The Common Thread: Willingness to Do the Uncomfortable
Across every role, the same underlying behavior surfaced repeatedly, a willingness to do uncomfortable work consistently. The team did not avoid hard conversations or challenging priorities, but they also did not try to tackle everything at once. By breaking work into manageable weekly deliverables, discomfort became temporary rather than paralyzing. That consistency built trust within the team and confidence in the business itself. Strategy did not remove the hard work; it made the hard work sustainable.

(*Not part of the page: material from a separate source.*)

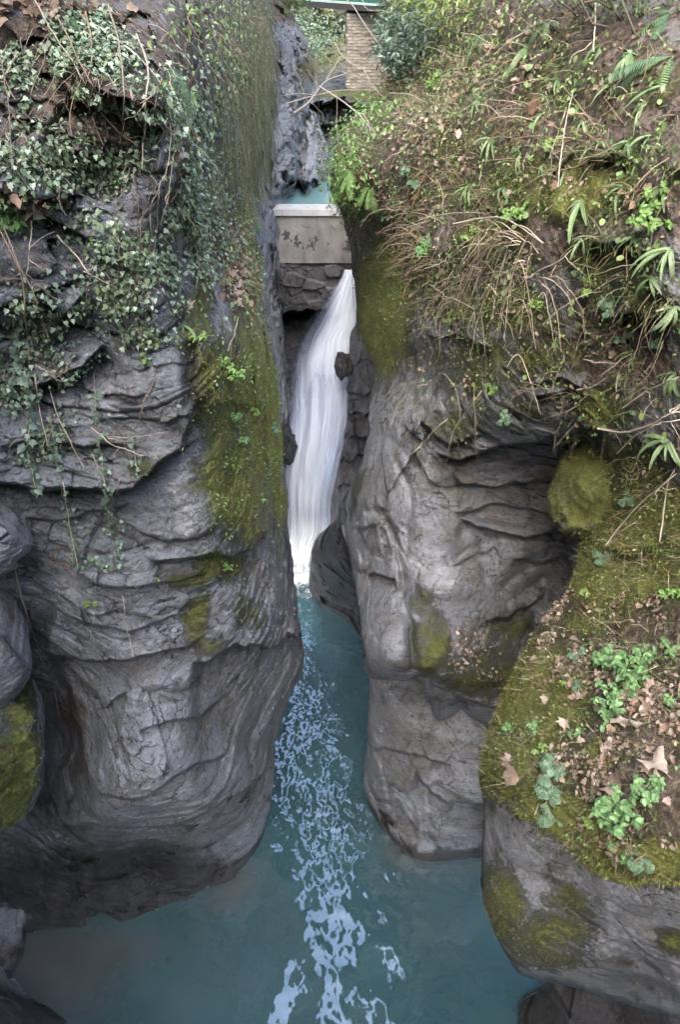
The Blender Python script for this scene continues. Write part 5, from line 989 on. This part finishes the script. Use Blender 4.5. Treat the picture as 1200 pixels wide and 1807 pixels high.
for px, py, k, s, lab in [(405, 660, 5, 1.3, 'bright feathery herb on the upper moss panel of the cliff'), (412, 735, 2, 1., 'herb on the mossy step of the cliff'), (420, 775, 2, 1.1, 'herb below the mossy step of the cliff'), (480, 755, 3, 1., 'pale rosette on the cliff edge beside the waterfall'), (440, 720, 4, 1., 'small sprout right of the mossy step'), (345, 600, 4, 1.2, 'yellow green sprout in the mossy seam of the cliff'), (262, 640, 4, 1.1, 'lone sprout on the lichen spotted slab'), (450, 730, 4, .9, 'tiny sprout near the cliff edge above the rosette'), (60, 385, 1, 1.2, 'grassy green herb left of the narrow fern in the ivy'), (20, 400, 1, 1.2, 'green herb at the left frame edge under the dead leaf heap'), (160, 1065, 4, 1., 'small green tuft on the pale shelf low on the cliff'), (460, 880, 4, 1., 'bright sprout on the right rim of the moss panel'), (395, 1000, 5, .9, 'green herb in the mossy groove under the moss panel')]:
    herb('left', px, py, k, s, lab)
for px, py, k, s, lab in [(758, 440, 1, 1.3, 'bright green herb in the bare stems above the mossy column'), (735, 330, 3, 1.6, 'broad leaved herb under the hummock branch'), (770, 150, 5, 1.8, 'green herb bush on the crest right of the pier'), (720, 300, 3, 1.5, 'pair of broad green leaves at the near side of the hummock'), (1110, 590, 3, 1.3, 'round leaved herb over the dark ledge on the slope'), (1170, 600, 3, 1.5, 'rounded green clump at the frame edge under the dark hollow'), (950, 540, 4, 1.3, 'light sprouts on the moss below the bent twig'), (870, 690, 4, 1.2, 'pale sprouts hanging over the top of the smooth wall'), (1160, 380, 5, 1.5, 'yellow green clump left of the big frame edge fern'), (980, 260, 4, 1.4, 'green sprout over the moss patch of the slope'), (830, 420, 4, 1.4, 'sprout in the thick of the bare stems'), (800, 560, 4, 1.3, 'pale sprouts at the left end of the mossy brow'), (890, 740, 3, 1., 'grey green rosette hanging above the dark ledge'), (1075, 545, 3, 1.2, 'dark leaved herb among grass left of the hollow'), (920, 380, 5, 1.3, 'green herb right of the drooping dry sheaf'), (1045, 505, 4, 1.4, 'yellowish herb below the bent twig fern')]:
    herb('right', px, py, k, s, lab)

# shrubs
def shrub(mass, blobs, n_, leaf, cols, lab, off, tm=OVATE, asp=.7, ns=26):
    P, N, x, y = sample(mass, n_, blobs); c = P.mean(0)
    Q = P+N*(rng.rand(n_, 1)**.7*off)+UP*(rng.rand(n_, 1)*off*.5)+rnd3(n_, .05)
    tag(plant_obj('shrub', [instance(tm, Q, frames(UP*.7+N*.4+rnd3(n_, .6), N*.5+rnd3(n_, .8)), leaf*(.5+rng.rand(n_)), tints(n_, cols, .35), asp, rng.randn(n_)*.3)]+[tube_part(np.stack([P[i]-N[i]*.1, P[i]*.5+Q[i]*.5+rnd3(1, .04)[0], Q[i]+N[i]*.03]), .008, stem_col()*.7, 4) for i in rng.randint(n_, size=ns)], M['leaf'], None, c), lab, 'shrub')
BG = [(.10, .155, .11), (.15, .215, .16), (.21, .28, .21), (.065, .10, .07)]
shrub('right', [(722, 95, 28, 55, 1.), (745, 70, 40, 40, .8)], 3000, .10, BG, 'blue green evergreen shrub growing beside the bridge pier', .5)
shrub('right', [(770, 25, 60, 40, 1.), (820, 20, 50, 30, .8)], 1800, .075, [(.18, .24, .06), (.14, .20, .06), (.22, .25, .09)], 'yellow green leafy shrub behind the evergreen at the top', .5)
shrub('right', [(1120, 30, 70, 30, 1.), (1030, 15, 50, 22, .8)], 1500, .035, [(.05, .09, .035), (.08, .13, .05), (.11, .17, .06)], 'fine leaved dark green shrub at the top right edge', .35)
shrub('ravine', [(545, 60, 25, 60, 1.), (585, 70, 25, 30, .8), (560, 110, 20, 30, .6)], 1800, .14, BG+[(.10, .15, .06)], 'dark ivy clad bush on the shaded far wall left of the bridge pier', .8)
shrub('beyond', [(512, 15, 16, 16, 1.)], 350, .10, [(.17, .24, .07), (.12, .18, .06)], 'small yellow green bush on the rock just under the bridge', .5)
shrub('beyond', [(565, 290, 12, 60, 1.), (555, 230, 10, 30, .7)], 420, .06, [(.16, .18, .08), (.12, .14, .06)], 'thin grassy growth on the pale rock beside the upper pool', .15)

# ------------------------------------------------------------------ bare branches, trailing stems, sticks
def stem(name, lab, cat, P, r0, r1, col, group=None, twigs=0, tl=.4):
    parts = [tube_part(P, np.linspace(r0, r1, len(P)), col, 6)]
    for _ in range(twigs):
        k = rng.randint(len(P)//4, len(P)-1); d = nrm(P[min(k+1, len(P)-1)]-P[k]+rnd3(1, .12)[0]*np.linalg.norm(P[1]-P[0])*8); L = tl*rng.uniform(.4, 1)
        t = np.linspace(0, 1, 7)[:, None]; parts.append(tube_part(P[k]+L*t*d-UP*L*.25*t*t+np.cumsum(rnd3(7, .01), 0), np.linspace(r1*1.1, r1*.4, 7), col*.95, 4))
    return tag(plant_obj(name, parts, M['stem'], None, P[0]), lab, cat, group)
WH = np.array((.42, .37, .33))
for lab, pts, d, r0, r1, tw in [
    ('pale bare branch forking over the upper pool in front of the pier', [(518, 200), (546, 180), (562, 157), (576, 140), (600, 134), (614, 126)], (12.6, 13.2), .028, .010, 5),
    ('long bowed branch sweeping down from the fork onto the hummock', [(563, 152), (590, 168), (620, 190), (640, 208), (656, 230), (666, 255), (668, 280), (664, 305), (654, 328)], (12.7, 11.8), .020, .010, 4),
    ('thin horizontal twig crossing below the bridge pier', [(505, 183), (540, 173), (590, 162), (625, 159), (656, 161)], (12.5, 12.3), .016, .006, 3),
    ('thin whitish branch hanging diagonally across the top of the pier', [(606, -6), (625, 14), (640, 40), (655, 60), (674, 84)], (13.5, 13.0), .014, .007, 2),
    ('curved twig hooked under the bridge girder', [(640, -8), (641, 8), (652, 18), (660, 16)], (13.5, 13.2), .012, .006, 1),
    ('fine twig curving across the middle of the pier', [(590, 75), (600, 96), (622, 116), (645, 122), (672, 121)], (13.0, 12.6), .010, .004, 2),
    ('dry stem arching right from the pale fern at the pier foot', [(688, 164), (720, 166), (745, 178), (768, 190)], (11.4, 10.2), .013, .006, 2),
    ('second bowed branch running close beside the sweeping one', [(640, 200), (660, 232), (672, 262), (668, 300), (662, 330)], (12.0, 11.5), .013, .006, 3),
    ('twig rising from the fork toward the shaded far wall', [(575, 141), (590, 118), (604, 92)], (13.1, 13.6), .010, .004, 3),
    ('thin twig drooping from the horizontal one toward the pool', [(592, 162), (596, 190), (594, 220), (599, 255)], (12.7, 12.4), .006, .003, 1),
    ('twig crossing in front of the pier foot', [(640, 120), (655, 145), (672, 165), (682, 172)], (12.4, 11.9), .010, .004, 1)]:
    stem('branch', lab, 'branch', px_path(None, pts, d, 22, .5), r0*.62, r1*.7, WH*rng.uniform(.65, .95), None, tw, .7)
TV = 'trailing stems on the cliffs'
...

Quantifying the Impact: A 7.58X ROI
The outcomes of this engagement can be quantified, not just described. Over the course of the work, Integrity Legal Nurse Consulting PDX generated a 7.58X return on its investment in strategic capacity building and execution support. This return was driven by measurable changes in how the business operates, including improved allocation of leadership time, clearer financial visibility, reduced rework, and more consistent follow-through on priorities. Weekly execution rhythms converted strategic decisions into completed actions, limiting delay and decision churn. The ROI reflects cumulative operational efficiency gains rather than a single revenue event, indicating that the improvements are structural and repeatable. In practical terms, the business now produces more output with less friction and lower leadership strain.
Final Thought
By the end of the engagement, Integrity Legal Nurse Consulting PDX was measurably easier to run, more disciplined in execution, and more confident in leadership. Strategic capacity increased from 37% to 83%, but more importantly, the team built habits that will continue long after formal support ended. Calm replaced chaos, clarity replaced fear, and execution replaced intention. This is what happens when strategy shows up every week instead of living in a planning document.
Real strategy is visible in how people think, decide, and work together, consistently.
And it can be measured.
That’s how we measure success with our clients.